Naturally light dilatons from nearly marginal deformations
Eugenio Megias, Oriol Pujolas
TL;DR
The paper shows that in CFTs deformed by a nearly marginal operator, confinement to a soft-wall IR together with a small IR beta function yields a naturally light dilaton, identifiable with fluctuations of the condensate $\langle \mathcal{O} \rangle$. A central result is a mass formula for the dilaton, $m_{\rm dil}^2\simeq\big[\int_{0}^{z_s}dz\,{1\over a^{d-1}\beta^2}\int_{z}^{z_s}dz'\,a^{d-1}\beta^2\big]^{-1}$, which shows suppression when the beta function is walking and the rise to confinement is rapid.

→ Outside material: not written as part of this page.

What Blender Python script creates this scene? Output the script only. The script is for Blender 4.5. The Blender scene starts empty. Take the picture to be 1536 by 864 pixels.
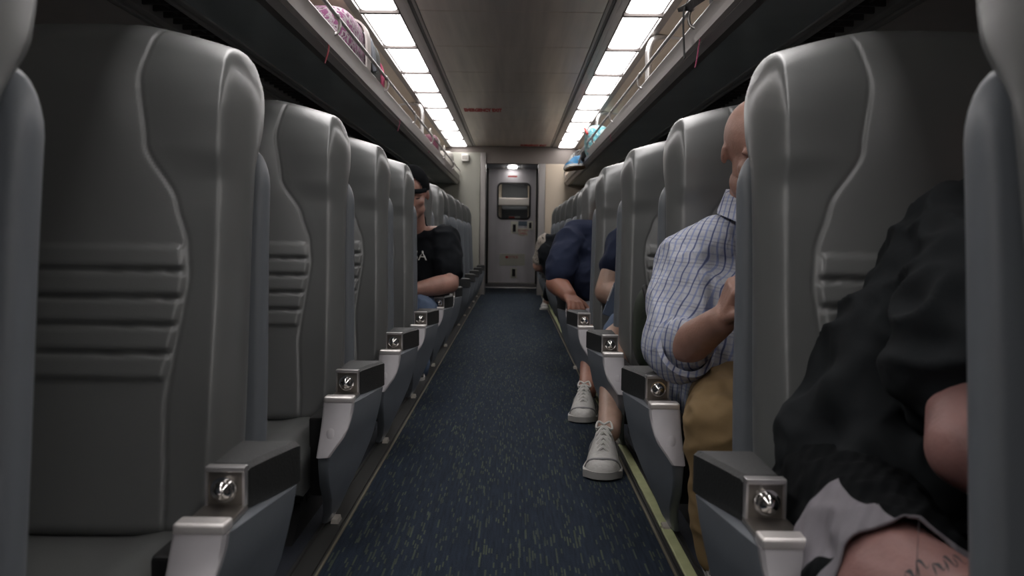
import bpy, bmesh, math, random
from mathutils import Vector, Matrix, Euler, noise
random.seed(7)
SC = bpy.context.scene
COL = SC.collection
PI = math.pi
CAMX, CAMH, F = 0.028, 0.82, 1300.0
ROLL = 0.013

# ------------------------------------------------------------------ materials
def nodes(name):
    m = bpy.data.materials.new(name); m.use_nodes = True
    nt = m.node_tree
    return m, nt, nt.nodes['Principled BSDF']

def mat(name, col, rough=.5, metal=0, bump=0, bscale=200, var=0, vscale=6, spec=.5, stretch=None, coat=0):
    m, nt, b = nodes(name)
    b.inputs['Base Color'].default_value = (*col, 1)
    b.inputs['Roughness'].default_value = rough
    b.inputs['Metallic'].default_value = metal
    b.inputs['Specular IOR Level'].default_value = spec
    b.inputs['Coat Weight'].default_value = coat
    tc = nt.nodes.new('ShaderNodeTexCoord')
    mp = nt.nodes.new('ShaderNodeMapping')
    if stretch: mp.inputs['Scale'].default_value = stretch
    nt.links.new(tc.outputs['Object'], mp.inputs['Vector'])
    if bump:
        n = nt.nodes.new('ShaderNodeTexNoise'); n.inputs['Scale'].default_value = bscale
        n.inputs['Detail'].default_value = 4
        bp = nt.nodes.new('ShaderNodeBump'); bp.inputs['Strength'].default_value = bump
        bp.inputs['Distance'].default_value = .01
        nt.links.new(mp.outputs[0], n.inputs['Vector'])
        nt.links.new(n.outputs['Fac'], bp.inputs['Height'])
        nt.links.new(bp.outputs[0], b.inputs['Normal'])
    if var:
        n2 = nt.nodes.new('ShaderNodeTexNoise'); n2.inputs['Scale'].default_value = vscale
        n2.inputs['Detail'].default_value = 5
        r = nt.nodes.new('ShaderNodeMapRange')
        r.inputs['From Min'].default_value = .3; r.inputs['From Max'].default_value = .7
        r.inputs['To Min'].default_value = 1 - var; r.inputs['To Max'].default_value = 1 + var
        mx = nt.nodes.new('ShaderNodeVectorMath'); mx.operation = 'SCALE'
        mx.inputs[0].default_value = col
        nt.links.new(mp.outputs[0], n2.inputs['Vector'])
        nt.links.new(n2.outputs['Fac'], r.inputs['Value'])
        nt.links.new(r.outputs[0], mx.inputs['Scale'])
        nt.links.new(mx.outputs[0], b.inputs['Base Color'])
    return m

def emit(name, col, s):
    m, nt, b = nodes(name)
    b.inputs['Base Color'].default_value = (.8, .8, .8, 1)
    b.inputs['Emission Color'].default_value = (*col, 1)
    b.inputs['Emission Strength'].default_value = s
    return m

def math_node(nt, op, a, b=None, c=None):
    n = nt.nodes.new('ShaderNodeMath'); n.operation = op
    for i, v in enumerate((a, b, c)):
        if v is None: continue
        if isinstance(v, (int, float)): n.inputs[i].default_value = v
        else: nt.links.new(v, n.inputs[i])
    return n.outputs[0]

def carpet_mat():
    m, nt, b = nodes('carpet')
    M = lambda *a: math_node(nt, *a)
    tc = nt.nodes.new('ShaderNodeTexCoord')
    sp = nt.nodes.new('ShaderNodeSeparateXYZ'); nt.links.new(tc.outputs['Object'], sp.inputs[0])
    x, y = sp.outputs[0], sp.outputs[1]
    def dashes(w, L, thr, seed):
        cx = M('FLOOR', M('DIVIDE', x, w))
        wn = nt.nodes.new('ShaderNodeTexWhiteNoise'); wn.noise_dimensions = '1D'
        nt.links.new(M('ADD', cx, seed), wn.inputs['W'])
        off = wn.outputs['Value']
        cy = M('FLOOR', M('ADD', M('DIVIDE', y, L), M('MULTIPLY', off, 7.3)))
        cb = nt.nodes.new('ShaderNodeCombineXYZ'); nt.links.new(cx, cb.inputs[0]); nt.links.new(cy, cb.inputs[1])
        w2 = nt.nodes.new('ShaderNodeTexWhiteNoise'); w2.noise_dimensions = '3D'
        cb.inputs[2].default_value = seed
        nt.links.new(cb.outputs[0], w2.inputs['Vector'])
        on = M('GREATER_THAN', w2.outputs['Value'], thr)
        fx = M('FRACT', M('DIVIDE', x, w))
        ed = M('LESS_THAN', M('ABSOLUTE', M('SUBTRACT', fx, .5)), .30)
        return M('MULTIPLY', on, ed)
    d1 = dashes(.007, .035, .86, 3.0)
    d2 = dashes(.0085, .07, .93, 11.0)
    # wide-scale clustering
    nz = nt.nodes.new('ShaderNodeTexNoise'); nz.inputs['Scale'].default_value = 9
    nz.inputs['Detail'].default_value = 2
    mp = nt.nodes.new('ShaderNodeMapping'); mp.inputs['Scale'].default_value = (1.6, .35, 1)
    nt.links.new(tc.outputs['Object'], mp.inputs[0]); nt.links.new(mp.outputs[0], nz.inputs[0])
    cl = M('MULTIPLY', M('MAXIMUM', d1, d2), M('SMOOTH_MIN', 1.0, M('MULTIPLY', nz.outputs['Fac'], 1.3), .1))
    fine = nt.nodes.new('ShaderNodeTexNoise'); fine.inputs['Scale'].default_value = 420
    nt.links.new(tc.outputs['Object'], fine.inputs[0])
    mix = nt.nodes.new('ShaderNodeMix'); mix.data_type = 'RGBA'
    mix.inputs[6].default_value = (.0145, .0215, .034, 1)
    mix.inputs[7].default_value = (.075, .090, .056, 1)
    nt.links.new(M('MULTIPLY', cl, .75), mix.inputs[0])
    st = nt.nodes.new('ShaderNodeTexNoise'); st.inputs['Scale'].default_value = 60
    mp2 = nt.nodes.new('ShaderNodeMapping'); mp2.inputs['Scale'].default_value = (2.5, .15, 1)
    nt.links.new(tc.outputs['Object'], mp2.inputs[0]); nt.links.new(mp2.outputs[0], st.inputs[0])
    sc = nt.nodes.new('ShaderNodeVectorMath'); sc.operation = 'SCALE'
    nt.links.new(mix.outputs[2], sc.inputs[0])
    nt.links.new(M('ADD', M('MULTIPLY', fine.outputs['Fac'], .8), M('MULTIPLY', st.outputs['Fac'], 1.2)), sc.inputs['Scale'])
    nt.links.new(sc.outputs[0], b.inputs['Base Color'])
    b.inputs['Roughness'].default_value = .95
    b.inputs['Specular IOR Level'].default_value = .15
    bp = nt.nodes.new('ShaderNodeBump'); bp.inputs['Strength'].default_value = .5; bp.inputs['Distance'].default_value = .004
    nt.links.new(fine.outputs['Fac'], bp.inputs['Height']); nt.links.new(bp.outputs[0], b.inputs['Normal'])
    return m

def plaid_mat():
    m, nt, b = nodes('plaid_cotton')
    M = lambda *a: math_node(nt, *a)
    tc = nt.nodes.new('ShaderNodeTexCoord')
    dn = nt.nodes.new('ShaderNodeTexNoise'); dn.inputs['Scale'].default_value = 7; dn.inputs['Detail'].default_value = 2
    nt.links.new(tc.outputs['Object'], dn.inputs[0])
    vm = nt.nodes.new('ShaderNodeVectorMath'); vm.operation = 'MULTIPLY_ADD'
    nt.links.new(dn.outputs['Color'], vm.inputs[0]); vm.inputs[1].default_value = (.03, .03, .03)
    nt.links.new(tc.outputs['Object'], vm.inputs[2])
    sp = nt.nodes.new('ShaderNodeSeparateXYZ'); nt.links.new(vm.outputs[0], sp.inputs[0])
    x = M('ADD', M('SUBTRACT', sp.outputs[0], M('MULTIPLY', sp.outputs[1], .6)), M('MULTIPLY', sp.outputs[2], -.16))
    z = M('ADD', sp.outputs[2], M('MULTIPLY', sp.outputs[0], .12))
    def line(c, per, off, w):
        f = M('FRACT', M('DIVIDE', M('ADD', c, off), per))
        return M('LESS_THAN', M('ABSOLUTE', M('SUBTRACT', f, .5)), w / per / 2)
    def mixc(fac, a, col):
        mx = nt.nodes.new('ShaderNodeMix'); mx.data_type = 'RGBA'
        nt.links.new(fac, mx.inputs[0])
        if isinstance(a, tuple): mx.inputs[6].default_value = a
        else: nt.links.new(a, mx.inputs[6])
        mx.inputs[7].default_value = col
        return mx.outputs[2]
    c = mixc(M('MULTIPLY', line(x, .021, .0, .006), .65), (.52, .54, .60, 1), (.17, .23, .50, 1))
    c = mixc(M('MULTIPLY', line(z, .021, .0, .0045), .38), c, (.22, .27, .48, 1))
    c = mixc(M('MULTIPLY', line(x, .042, .0105, .0036), .8), c, (.06, .07, .16, 1))
    c = mixc(M('MULTIPLY', line(z, .063, .0105, .003), .35), c, (.06, .07, .16, 1))
    nt.links.new(c, b.inputs['Base Color'])
    b.inputs['Roughness'].default_value = .85
    n = nt.nodes.new('ShaderNodeTexNoise'); n.inputs['Scale'].default_value = 14; n.inputs['Detail'].default_value = 3
    mp = nt.nodes.new('ShaderNodeMapping'); mp.inputs['Rotation'].default_value = (0, .6, 0); mp.inputs['Scale'].default_value = (1.6, 1, .6)
    nt.links.new(tc.outputs['Object'], mp.inputs[0]); nt.links.new(mp.outputs[0], n.inputs[0])
    bp = nt.nodes.new('ShaderNodeBump'); bp.inputs['Strength'].default_value = .8; bp.inputs['Distance'].default_value = .03
    nt.links.new(n.outputs['Fac'], bp.inputs['Height']); nt.links.new(bp.outputs[0], b.inputs['Normal'])
    return m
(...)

The work studies two holographic models (Model A with $\langle \mathcal{O} \rangle\neq0$ and Model B with $\langle \mathcal{O} \rangle=0$) and finds that in both cases a dilaton remains light, with $m_{\rm dil}^2\sim\Delta_-\Lambda_{\rm IR}^2$ for Model A and $m_{\rm dil}^2\sim\Delta_-^2\Lambda_{\rm IR}^2$ for Model B, aligning with Contino–Pomarol–Rattazzi. The paper also presents a holographic method to compute $\langle \mathcal{O} \rangle$ via IR regularity of the beta function, discussing implications for naturalness and potential connections to Higgs-like dilaton scenarios and the cosmological constant problem.
Abstract
We discuss the presence of a light dilaton in CFTs deformed by a nearly-marginal operator O, in the holographic realizations consisting of confining RG flows that end on a soft wall. Generically, the deformations induce a condensate <O>, and the dilaton mode can be identified as the fluctuation of <O>. We obtain a mass formula for the dilaton as a certain average along the RG flow. The dilaton is naturally light whenever i) confinement is reached fast enough (such as via the condensation of O) and ii) the beta function is small (walking) at the condensation scale. These conditions are satisfied for a class of models with a bulk pseudo-Goldstone boson whose potential is nearly flat at small field and exponential at large field values. Thus, the recent observation by Contino, Pomarol and Rattazzi holds in CFTs with a single nearly-marginal operator. We also discuss the holographic method to compute the condensate <O>, based on solving the first-order nonlinear differential equation that the beta function satisfies.